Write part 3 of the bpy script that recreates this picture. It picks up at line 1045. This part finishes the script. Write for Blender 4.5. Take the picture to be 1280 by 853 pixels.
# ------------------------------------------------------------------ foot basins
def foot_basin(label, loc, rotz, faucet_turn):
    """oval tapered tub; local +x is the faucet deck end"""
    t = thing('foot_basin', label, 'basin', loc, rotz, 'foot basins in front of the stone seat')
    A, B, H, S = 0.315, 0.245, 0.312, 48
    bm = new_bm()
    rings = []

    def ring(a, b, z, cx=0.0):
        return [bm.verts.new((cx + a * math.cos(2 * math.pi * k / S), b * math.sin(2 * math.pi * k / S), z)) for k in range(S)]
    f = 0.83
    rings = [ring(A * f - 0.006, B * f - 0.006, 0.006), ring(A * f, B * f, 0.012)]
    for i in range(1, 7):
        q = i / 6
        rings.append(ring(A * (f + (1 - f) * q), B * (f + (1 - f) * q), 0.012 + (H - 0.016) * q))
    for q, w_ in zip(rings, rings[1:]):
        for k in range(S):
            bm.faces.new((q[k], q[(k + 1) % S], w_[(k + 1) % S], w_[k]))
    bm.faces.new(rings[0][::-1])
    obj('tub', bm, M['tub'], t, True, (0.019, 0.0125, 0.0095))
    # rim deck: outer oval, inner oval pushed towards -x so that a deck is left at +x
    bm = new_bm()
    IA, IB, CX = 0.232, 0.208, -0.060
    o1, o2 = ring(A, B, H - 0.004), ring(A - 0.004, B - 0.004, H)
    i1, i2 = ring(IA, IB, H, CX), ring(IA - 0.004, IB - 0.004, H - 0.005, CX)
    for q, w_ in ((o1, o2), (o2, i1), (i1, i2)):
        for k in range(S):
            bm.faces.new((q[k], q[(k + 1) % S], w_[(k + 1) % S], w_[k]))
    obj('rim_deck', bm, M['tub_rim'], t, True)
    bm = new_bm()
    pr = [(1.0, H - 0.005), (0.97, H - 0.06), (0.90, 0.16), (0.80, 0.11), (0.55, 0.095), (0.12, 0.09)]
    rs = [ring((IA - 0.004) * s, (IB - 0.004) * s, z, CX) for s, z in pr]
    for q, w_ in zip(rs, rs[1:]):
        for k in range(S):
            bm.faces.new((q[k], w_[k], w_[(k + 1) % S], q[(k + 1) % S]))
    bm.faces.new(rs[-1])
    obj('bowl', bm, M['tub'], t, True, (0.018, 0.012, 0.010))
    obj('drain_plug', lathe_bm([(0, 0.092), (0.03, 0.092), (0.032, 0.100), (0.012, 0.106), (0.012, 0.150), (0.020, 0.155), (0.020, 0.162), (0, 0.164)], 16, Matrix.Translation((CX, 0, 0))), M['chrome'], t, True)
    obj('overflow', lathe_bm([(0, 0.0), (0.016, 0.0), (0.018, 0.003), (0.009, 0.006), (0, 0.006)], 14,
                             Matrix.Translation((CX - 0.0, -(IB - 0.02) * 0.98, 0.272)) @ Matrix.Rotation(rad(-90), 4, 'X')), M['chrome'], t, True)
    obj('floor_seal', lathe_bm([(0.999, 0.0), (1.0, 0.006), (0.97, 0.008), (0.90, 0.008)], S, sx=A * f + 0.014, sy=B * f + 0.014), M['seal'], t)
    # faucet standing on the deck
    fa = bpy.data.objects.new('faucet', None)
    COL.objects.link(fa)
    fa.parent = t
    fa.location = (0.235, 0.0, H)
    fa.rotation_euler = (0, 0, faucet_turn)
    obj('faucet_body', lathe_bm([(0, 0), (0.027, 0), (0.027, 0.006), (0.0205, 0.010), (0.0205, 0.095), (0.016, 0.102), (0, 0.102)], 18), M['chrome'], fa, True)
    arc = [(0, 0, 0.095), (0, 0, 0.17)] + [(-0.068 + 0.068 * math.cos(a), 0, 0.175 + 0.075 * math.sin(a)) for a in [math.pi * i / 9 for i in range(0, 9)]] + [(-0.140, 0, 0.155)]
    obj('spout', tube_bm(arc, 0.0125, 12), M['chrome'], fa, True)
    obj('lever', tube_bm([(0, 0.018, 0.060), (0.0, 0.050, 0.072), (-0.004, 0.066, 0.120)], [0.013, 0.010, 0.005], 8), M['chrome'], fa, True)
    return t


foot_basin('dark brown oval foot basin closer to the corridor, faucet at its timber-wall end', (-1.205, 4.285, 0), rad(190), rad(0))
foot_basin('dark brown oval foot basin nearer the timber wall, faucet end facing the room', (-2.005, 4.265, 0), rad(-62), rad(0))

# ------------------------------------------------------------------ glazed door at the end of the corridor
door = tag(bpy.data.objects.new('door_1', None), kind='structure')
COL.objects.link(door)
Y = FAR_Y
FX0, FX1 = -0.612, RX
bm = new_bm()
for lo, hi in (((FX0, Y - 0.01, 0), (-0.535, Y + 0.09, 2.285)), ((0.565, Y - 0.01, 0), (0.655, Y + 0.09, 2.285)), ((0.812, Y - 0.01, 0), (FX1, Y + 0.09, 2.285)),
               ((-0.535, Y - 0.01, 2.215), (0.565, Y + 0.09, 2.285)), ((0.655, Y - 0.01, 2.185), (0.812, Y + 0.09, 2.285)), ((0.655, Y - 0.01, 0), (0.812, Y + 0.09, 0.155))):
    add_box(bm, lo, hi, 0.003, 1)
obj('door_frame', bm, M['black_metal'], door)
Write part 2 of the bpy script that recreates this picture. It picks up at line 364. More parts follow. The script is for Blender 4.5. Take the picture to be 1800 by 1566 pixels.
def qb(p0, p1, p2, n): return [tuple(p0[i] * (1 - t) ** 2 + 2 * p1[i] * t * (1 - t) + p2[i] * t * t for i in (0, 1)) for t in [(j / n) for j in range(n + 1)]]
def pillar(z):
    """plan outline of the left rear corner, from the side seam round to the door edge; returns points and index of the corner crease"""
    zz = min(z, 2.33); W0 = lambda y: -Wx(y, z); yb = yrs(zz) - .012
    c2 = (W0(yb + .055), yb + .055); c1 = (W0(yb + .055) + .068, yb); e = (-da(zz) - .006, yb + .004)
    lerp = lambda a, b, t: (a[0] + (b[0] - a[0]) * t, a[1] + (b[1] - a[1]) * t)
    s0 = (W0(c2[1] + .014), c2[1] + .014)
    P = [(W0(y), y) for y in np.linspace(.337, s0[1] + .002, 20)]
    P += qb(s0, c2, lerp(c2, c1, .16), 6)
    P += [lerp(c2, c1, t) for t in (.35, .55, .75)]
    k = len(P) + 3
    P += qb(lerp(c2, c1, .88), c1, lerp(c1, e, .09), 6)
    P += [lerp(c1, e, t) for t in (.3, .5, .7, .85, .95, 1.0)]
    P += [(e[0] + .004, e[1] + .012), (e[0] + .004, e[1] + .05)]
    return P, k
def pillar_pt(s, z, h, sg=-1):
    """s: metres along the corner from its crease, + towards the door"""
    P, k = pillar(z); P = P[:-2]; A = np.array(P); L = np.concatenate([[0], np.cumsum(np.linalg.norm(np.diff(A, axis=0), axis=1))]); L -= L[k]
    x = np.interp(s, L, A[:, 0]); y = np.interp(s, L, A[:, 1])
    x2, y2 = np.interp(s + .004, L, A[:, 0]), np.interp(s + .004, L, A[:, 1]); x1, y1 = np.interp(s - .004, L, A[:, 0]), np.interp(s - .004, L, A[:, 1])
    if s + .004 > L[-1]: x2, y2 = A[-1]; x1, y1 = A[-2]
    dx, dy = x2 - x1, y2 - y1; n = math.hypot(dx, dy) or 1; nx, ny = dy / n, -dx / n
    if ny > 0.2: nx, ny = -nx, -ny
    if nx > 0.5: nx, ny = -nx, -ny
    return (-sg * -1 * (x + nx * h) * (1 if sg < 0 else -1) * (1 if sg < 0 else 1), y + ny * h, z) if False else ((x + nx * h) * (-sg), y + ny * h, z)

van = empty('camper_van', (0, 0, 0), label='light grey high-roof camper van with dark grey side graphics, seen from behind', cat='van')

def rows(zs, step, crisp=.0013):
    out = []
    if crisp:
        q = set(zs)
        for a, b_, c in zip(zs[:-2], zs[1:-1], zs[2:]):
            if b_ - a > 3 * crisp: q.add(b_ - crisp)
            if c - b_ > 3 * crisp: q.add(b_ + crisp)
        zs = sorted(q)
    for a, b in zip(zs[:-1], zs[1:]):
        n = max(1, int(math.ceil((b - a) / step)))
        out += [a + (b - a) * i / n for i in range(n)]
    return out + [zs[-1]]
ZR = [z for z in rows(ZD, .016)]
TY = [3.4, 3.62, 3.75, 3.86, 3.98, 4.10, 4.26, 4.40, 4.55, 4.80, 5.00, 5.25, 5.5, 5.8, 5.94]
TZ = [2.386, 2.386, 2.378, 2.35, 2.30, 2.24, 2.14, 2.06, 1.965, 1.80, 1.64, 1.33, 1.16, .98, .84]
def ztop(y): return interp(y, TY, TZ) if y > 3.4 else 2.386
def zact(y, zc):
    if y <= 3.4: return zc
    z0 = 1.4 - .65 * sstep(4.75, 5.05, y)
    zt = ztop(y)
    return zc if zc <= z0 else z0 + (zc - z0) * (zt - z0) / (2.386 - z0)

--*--

# Aim:
Copy every line of the listing that includes the string "part".

# Exercise solution:
Write part 3 of the bpy script that recreates this picture. It picks up at line 1045. This part finishes the script. Write for Blender 4.5. Take the picture to be 1280 by 853 pixels.
Write part 2 of the bpy script that recreates this picture. It picks up at line 364. More parts follow. The script is for Blender 4.5. Take the picture to be 1800 by 1566 pixels.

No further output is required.